Çok mahçup olurdum; telefonun öteki ucunda; yüzüm kızarır, utanırdım.
Koskoca Savaş Ay, arayıp, bize de bir şeyler yapmak istiyordu.
Hemen gönlünü alır, karşılıklı konuşur, yeni bir şeyler üretirdik.
İşiyle ilgili öylesine heyecan duyardı ki; küçük büyük diye ayırmazdı.
Onun için her haber, her izlenim, heyecan vericiydi. Birlikte yerelde geliştirmeyi istediğimiz, sokakların sesini aktaracağımız, hayal ettiğimiz çok proje vardı. Savaş ile birlikte çalışmak keyif verici, çok öğreticiydi. Ekip arkadaşlarım da, ondan çok şey öğrendi.
Çok güzel yürekli bir adamdı. Çok usta bir haberciydi. Ömrü boyunca haberciliğin, hayatın, insanlığın sahnesinden inmedi. Yeryüzü sahnesinde üretirken ve koşarken öldü.
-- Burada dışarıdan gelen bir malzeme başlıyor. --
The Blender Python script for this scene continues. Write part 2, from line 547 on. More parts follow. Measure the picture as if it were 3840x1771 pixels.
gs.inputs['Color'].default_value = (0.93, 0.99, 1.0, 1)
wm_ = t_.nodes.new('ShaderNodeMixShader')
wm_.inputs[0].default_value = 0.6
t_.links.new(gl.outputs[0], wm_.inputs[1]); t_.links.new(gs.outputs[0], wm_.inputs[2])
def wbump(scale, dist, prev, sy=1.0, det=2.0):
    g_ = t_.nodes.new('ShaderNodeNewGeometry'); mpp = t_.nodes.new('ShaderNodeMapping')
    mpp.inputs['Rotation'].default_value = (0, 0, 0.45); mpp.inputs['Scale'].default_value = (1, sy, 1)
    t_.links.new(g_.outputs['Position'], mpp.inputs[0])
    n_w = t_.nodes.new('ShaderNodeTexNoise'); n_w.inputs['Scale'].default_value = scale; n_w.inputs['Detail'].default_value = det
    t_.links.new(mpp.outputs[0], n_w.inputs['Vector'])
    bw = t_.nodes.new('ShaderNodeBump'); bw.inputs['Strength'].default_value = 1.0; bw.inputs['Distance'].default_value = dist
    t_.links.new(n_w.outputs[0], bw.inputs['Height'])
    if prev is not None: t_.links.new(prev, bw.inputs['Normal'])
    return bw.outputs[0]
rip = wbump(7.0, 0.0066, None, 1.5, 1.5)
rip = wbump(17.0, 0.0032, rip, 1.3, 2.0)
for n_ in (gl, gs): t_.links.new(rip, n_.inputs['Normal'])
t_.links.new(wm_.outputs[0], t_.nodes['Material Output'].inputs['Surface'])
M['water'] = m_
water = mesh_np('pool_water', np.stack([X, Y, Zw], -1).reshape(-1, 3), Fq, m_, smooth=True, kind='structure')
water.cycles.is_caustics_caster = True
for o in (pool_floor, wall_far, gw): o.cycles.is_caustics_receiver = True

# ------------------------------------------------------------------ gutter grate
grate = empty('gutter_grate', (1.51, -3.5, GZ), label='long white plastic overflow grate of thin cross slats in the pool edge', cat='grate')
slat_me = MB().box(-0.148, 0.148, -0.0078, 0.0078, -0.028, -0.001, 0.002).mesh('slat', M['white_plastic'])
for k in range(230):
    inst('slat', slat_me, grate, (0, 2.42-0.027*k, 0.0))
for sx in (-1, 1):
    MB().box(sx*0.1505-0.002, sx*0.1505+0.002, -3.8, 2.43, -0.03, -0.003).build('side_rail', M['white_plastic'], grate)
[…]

UMUDUN ŞOVALYESİNE SAYGIYLA!
Savaş Ay'a ilişkin çok şey yazıldı ve yazılacak o kadar çok şey var ki.
Bunların tümüne bu köşe yetmez. Sokakların güzel adamı; herkesin Savaş Abisi; günümüzde en çok ihtiyacımız olan, kardeşliğin, çocuksuluğun, umudun şövalyesi; sessizlikten geldi, sonsuzluğa genç gitti... Kendi hayatının şiirini yazan Savaş Ay'a, öldüğü günün gecesinde, ondan sezgilerimle izin alarak, minik bir şiir yazdım:
"Bir seherde yürüdün, hep aşkın izinde
Darmadağan yolcu, yol sarhoşluğunda
Savaş'tan barışa uzanan insanlık isteği
Fotoğraflardan yansıyan keder, bulutlu
Sakalında çoğaldı beyaz ilahi bir ninni"
Nur içinde yat kardeşim, rahat uyu...
Emek verdiğin Egeli Sabah'ın tüm çalışanlarıyla birlikte, hatıran önünde büyük saygıyla eğiliyoruz. Yaşamını ve ürettiklerini, saygıyla, sevgiyle selamlıyoruz.